Я слыхал об авторах, которые успевали печататься и параллельно вести литературные факультативы в колледжах и университетах, имея всего-навсего степень магистра. Ставка в высшем учебном заведении будет означать отказ от постоянной штатной должности и учительской лицензии в Нью-Йорке. Взамен я получу от шести до девяти учебных часов в неделю.
Я разослал не меньше сотни запросов в колледжи по всей стране. Претендовал на должность преподавателя. Ответ я получил всего один (если не считать ответов с отказами). Меня соглашался принять государственный университет Уэйна в Детройте. Предлагали контракт на четыре года. Невозобновляемый. Без зачисления в штат. Требовалось читать лекции по литературе и писательскому мастерству. За мной закрепят два класса, занятия будут дважды в неделю по три часа. Плюс конференции.

 

Решение далось нелегко. Терзаясь, я сам себе цитировал Шекспира:
Дела людей, как волны океана,
Подвержены приливу и отливу.
Воспользуйся приливом – и успех
С улыбкою откликнется тебе;
С отливом же все плаванье твое
В тяжелую борьбу преобразится
С мелями и невзгодами. Для нас
Настал прилив. Коль мы его пропустим,
Нас верная погибель ожидает.

Шекспир прав: время приспело. Следовало рискнуть. Я уверял себя, что справлюсь быстро – надо ведь всего-навсего раскормить рассказ до объемов романа. Вот раскормлю – снова займусь «Прикосновением».
У коллеги я купил древний автомобиль; в него поместились почти все наши пожитки.

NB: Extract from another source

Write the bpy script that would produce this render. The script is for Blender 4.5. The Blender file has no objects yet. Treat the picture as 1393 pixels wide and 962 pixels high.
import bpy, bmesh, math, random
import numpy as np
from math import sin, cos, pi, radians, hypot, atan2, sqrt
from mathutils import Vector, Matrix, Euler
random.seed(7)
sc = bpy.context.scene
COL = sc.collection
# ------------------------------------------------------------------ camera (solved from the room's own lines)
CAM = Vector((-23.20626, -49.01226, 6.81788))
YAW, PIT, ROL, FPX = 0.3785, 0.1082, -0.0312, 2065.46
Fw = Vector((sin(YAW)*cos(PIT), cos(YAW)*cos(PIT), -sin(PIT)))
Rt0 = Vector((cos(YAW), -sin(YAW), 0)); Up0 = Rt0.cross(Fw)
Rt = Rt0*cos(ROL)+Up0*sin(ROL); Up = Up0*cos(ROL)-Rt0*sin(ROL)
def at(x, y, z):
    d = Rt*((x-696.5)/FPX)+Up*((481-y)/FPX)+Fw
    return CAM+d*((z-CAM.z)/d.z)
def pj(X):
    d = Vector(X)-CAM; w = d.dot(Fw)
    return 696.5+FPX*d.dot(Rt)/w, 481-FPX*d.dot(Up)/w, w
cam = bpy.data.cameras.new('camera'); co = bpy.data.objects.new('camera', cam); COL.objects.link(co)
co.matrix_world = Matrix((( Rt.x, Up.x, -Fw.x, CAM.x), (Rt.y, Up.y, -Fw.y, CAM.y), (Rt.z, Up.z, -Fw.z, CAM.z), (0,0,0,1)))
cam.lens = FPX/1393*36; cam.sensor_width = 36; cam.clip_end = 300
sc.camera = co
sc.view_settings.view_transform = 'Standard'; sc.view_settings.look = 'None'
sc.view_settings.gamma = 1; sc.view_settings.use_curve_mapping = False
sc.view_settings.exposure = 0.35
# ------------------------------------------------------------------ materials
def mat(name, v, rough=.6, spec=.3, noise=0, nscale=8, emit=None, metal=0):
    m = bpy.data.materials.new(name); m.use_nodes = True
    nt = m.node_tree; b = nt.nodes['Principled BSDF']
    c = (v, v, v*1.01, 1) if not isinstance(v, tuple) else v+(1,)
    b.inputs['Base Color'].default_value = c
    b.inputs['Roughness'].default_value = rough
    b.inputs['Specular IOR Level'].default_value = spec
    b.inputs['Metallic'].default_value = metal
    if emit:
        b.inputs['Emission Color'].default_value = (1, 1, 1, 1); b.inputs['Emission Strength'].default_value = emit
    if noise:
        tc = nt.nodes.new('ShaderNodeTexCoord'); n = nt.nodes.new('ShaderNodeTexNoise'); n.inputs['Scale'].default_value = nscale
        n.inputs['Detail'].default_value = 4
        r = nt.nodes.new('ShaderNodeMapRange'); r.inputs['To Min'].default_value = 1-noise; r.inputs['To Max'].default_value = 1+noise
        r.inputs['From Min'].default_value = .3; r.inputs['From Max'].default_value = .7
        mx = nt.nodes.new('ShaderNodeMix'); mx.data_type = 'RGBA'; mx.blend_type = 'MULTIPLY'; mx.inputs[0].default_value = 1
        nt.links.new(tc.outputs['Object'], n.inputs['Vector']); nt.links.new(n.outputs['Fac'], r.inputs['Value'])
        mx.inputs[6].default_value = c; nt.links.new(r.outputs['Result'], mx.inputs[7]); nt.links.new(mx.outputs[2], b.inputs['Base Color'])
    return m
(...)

Воодушевленный женой и двумя авансами (за еще не снятый фильм и еще не написанный роман), я усадил Орею и трехлетнюю Хиллари, и мы тронулись в путь.
Проезжая туннель Линкольна, я вспомнил мистера Очса из «Нью-Йорк таймс». Как он там советовал своему сыну и мне?
– На запад, Чарли; на запад! – выкрикнул я. – «Цветы для Элджернона» – или полный крах!